**GIVEN REQUEST:**
Search the records that follow and extract every line containing the string "from".
============
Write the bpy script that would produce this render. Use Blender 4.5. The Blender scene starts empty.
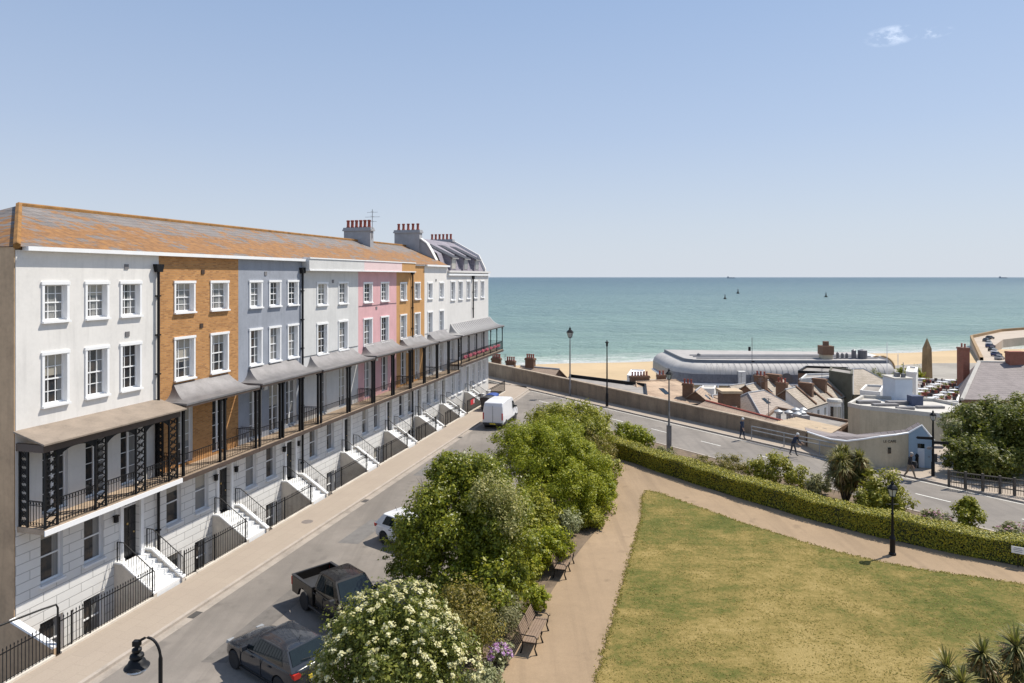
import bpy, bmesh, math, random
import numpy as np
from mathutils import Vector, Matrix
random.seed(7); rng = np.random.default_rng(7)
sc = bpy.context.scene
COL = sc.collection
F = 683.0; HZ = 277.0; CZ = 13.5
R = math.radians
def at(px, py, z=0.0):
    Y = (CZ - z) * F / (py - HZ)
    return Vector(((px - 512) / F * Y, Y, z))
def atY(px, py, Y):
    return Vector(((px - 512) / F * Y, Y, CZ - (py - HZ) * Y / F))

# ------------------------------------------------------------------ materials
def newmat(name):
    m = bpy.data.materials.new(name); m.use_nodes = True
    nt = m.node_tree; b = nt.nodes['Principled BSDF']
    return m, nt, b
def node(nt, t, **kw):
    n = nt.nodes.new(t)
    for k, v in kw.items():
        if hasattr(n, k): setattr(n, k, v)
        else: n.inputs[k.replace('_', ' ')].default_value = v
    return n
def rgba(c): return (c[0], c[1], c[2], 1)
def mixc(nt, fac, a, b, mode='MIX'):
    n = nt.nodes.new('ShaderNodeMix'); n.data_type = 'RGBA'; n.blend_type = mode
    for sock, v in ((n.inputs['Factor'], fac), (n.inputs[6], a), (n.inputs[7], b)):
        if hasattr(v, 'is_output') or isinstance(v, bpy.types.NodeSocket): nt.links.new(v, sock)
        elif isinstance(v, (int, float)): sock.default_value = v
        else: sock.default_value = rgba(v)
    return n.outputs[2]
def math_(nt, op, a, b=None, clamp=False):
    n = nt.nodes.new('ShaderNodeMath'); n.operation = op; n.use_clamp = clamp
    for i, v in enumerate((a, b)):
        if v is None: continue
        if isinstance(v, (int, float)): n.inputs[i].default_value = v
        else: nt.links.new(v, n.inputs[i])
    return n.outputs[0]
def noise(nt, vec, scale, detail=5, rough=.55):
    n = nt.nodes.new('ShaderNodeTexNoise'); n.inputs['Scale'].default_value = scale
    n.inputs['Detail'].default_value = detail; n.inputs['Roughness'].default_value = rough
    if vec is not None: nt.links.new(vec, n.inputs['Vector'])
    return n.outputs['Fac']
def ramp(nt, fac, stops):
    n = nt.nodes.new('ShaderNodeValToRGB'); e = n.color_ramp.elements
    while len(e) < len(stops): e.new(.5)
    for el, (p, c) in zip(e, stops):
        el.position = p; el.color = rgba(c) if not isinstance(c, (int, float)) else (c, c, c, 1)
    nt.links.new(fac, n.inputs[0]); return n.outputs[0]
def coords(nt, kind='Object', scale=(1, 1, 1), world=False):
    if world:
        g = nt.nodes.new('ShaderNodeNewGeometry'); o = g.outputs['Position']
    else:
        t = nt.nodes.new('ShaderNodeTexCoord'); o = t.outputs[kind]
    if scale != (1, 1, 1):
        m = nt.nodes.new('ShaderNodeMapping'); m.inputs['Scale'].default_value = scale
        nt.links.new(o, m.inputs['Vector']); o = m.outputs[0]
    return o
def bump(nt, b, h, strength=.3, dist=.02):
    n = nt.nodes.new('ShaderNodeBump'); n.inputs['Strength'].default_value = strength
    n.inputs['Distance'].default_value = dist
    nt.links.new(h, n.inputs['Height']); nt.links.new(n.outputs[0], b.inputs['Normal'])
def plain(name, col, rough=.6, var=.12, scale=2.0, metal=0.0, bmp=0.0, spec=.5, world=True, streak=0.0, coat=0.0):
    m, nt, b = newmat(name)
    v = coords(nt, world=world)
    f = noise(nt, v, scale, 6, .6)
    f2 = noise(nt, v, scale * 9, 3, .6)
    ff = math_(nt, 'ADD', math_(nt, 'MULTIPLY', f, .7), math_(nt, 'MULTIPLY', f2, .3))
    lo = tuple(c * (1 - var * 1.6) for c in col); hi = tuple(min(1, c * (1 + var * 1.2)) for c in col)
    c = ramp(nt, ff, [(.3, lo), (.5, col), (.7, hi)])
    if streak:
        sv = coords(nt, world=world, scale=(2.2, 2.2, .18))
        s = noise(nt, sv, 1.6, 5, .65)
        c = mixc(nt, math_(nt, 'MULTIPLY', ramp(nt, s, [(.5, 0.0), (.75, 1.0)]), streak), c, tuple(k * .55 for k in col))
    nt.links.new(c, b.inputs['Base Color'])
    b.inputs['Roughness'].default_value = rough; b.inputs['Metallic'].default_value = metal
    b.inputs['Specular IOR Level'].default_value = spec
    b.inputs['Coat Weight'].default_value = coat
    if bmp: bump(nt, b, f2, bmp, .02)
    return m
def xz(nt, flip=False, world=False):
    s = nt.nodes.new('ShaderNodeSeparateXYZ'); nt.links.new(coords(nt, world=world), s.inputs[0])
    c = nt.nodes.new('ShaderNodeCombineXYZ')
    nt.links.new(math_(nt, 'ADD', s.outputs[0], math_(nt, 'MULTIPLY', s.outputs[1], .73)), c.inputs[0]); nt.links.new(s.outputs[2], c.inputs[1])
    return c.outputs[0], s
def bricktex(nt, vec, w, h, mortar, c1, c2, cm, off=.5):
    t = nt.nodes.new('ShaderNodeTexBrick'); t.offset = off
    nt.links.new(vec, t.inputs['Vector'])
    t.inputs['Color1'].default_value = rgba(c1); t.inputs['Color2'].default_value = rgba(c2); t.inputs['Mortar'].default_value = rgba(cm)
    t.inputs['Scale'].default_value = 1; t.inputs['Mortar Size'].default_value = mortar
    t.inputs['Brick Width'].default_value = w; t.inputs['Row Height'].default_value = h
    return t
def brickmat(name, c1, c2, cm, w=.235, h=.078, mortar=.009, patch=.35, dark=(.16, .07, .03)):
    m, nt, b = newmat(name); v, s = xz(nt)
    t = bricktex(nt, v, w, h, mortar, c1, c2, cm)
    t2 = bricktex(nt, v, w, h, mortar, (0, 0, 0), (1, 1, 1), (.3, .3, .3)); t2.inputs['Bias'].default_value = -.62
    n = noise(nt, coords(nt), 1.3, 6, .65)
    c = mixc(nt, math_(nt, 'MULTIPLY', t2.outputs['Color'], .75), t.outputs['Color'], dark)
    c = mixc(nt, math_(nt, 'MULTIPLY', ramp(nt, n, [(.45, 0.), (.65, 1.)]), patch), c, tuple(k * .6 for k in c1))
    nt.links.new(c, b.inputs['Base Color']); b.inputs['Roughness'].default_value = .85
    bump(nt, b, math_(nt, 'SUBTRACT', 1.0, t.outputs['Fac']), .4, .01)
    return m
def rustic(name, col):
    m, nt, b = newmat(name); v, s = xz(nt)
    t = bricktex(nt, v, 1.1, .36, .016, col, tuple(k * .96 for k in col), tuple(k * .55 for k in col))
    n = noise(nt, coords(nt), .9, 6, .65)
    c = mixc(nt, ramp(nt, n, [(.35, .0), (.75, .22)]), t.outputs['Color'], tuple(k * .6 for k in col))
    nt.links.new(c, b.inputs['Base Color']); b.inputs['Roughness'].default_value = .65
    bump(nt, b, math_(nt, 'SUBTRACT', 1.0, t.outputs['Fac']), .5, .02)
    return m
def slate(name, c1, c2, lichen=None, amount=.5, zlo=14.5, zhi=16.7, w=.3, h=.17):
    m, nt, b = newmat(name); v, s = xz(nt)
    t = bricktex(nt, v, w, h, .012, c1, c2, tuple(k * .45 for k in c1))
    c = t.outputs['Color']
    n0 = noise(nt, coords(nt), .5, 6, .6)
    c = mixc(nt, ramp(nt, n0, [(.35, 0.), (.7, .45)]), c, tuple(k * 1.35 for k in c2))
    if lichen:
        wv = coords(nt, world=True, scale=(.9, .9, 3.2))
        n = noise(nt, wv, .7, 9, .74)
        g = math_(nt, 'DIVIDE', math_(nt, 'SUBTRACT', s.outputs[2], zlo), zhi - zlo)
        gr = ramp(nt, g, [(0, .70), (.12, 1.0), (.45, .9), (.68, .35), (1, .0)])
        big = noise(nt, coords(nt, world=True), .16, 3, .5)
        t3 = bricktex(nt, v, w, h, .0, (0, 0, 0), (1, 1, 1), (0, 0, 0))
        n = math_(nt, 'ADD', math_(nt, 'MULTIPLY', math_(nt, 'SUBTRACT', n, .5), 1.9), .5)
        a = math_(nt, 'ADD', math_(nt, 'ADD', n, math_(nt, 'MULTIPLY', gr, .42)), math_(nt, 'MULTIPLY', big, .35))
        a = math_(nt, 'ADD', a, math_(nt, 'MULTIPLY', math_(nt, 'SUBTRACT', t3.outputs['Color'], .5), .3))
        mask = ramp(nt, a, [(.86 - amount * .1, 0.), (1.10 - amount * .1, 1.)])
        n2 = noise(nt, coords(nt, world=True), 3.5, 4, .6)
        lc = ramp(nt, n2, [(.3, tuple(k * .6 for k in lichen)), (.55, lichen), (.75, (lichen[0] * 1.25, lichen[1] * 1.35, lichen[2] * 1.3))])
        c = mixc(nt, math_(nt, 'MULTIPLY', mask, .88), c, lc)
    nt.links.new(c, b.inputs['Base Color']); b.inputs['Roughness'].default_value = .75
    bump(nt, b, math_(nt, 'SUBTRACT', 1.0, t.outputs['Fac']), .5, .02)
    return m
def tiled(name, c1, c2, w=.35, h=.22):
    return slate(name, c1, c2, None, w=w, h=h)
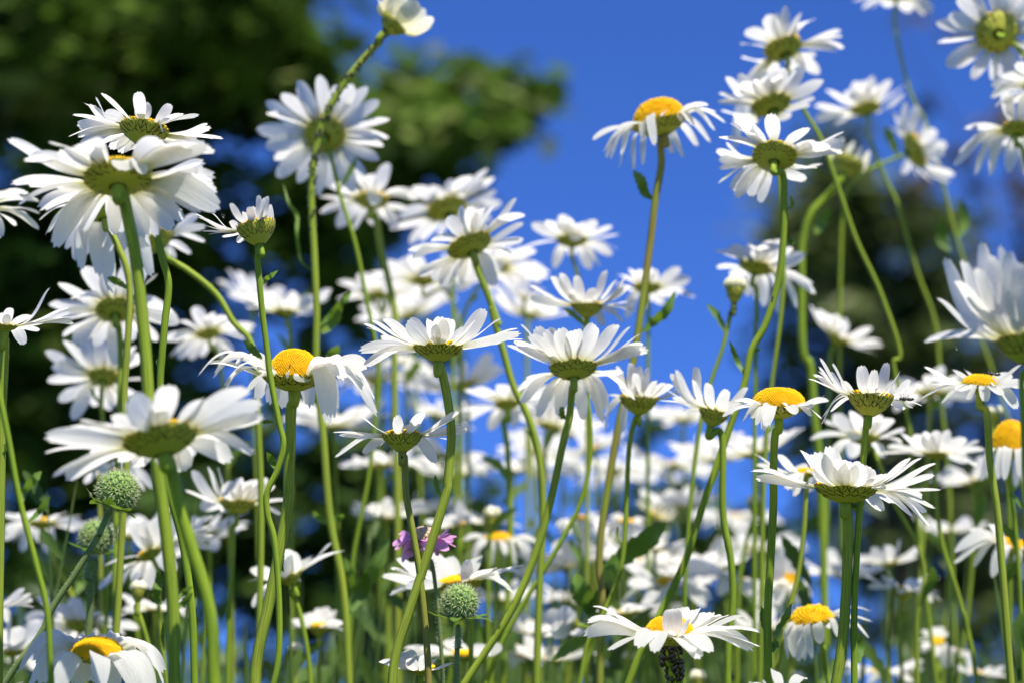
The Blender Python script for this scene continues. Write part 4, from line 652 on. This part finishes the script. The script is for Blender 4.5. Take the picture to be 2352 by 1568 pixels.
============
**RESPONSE:**
from mathutils import Vector, Matrix
The Blender Python script for this scene continues. Write part 4, from line 652 on. This part finishes the script. The script is for Blender 4.5. Take the picture to be 2352 by 1568 pixels.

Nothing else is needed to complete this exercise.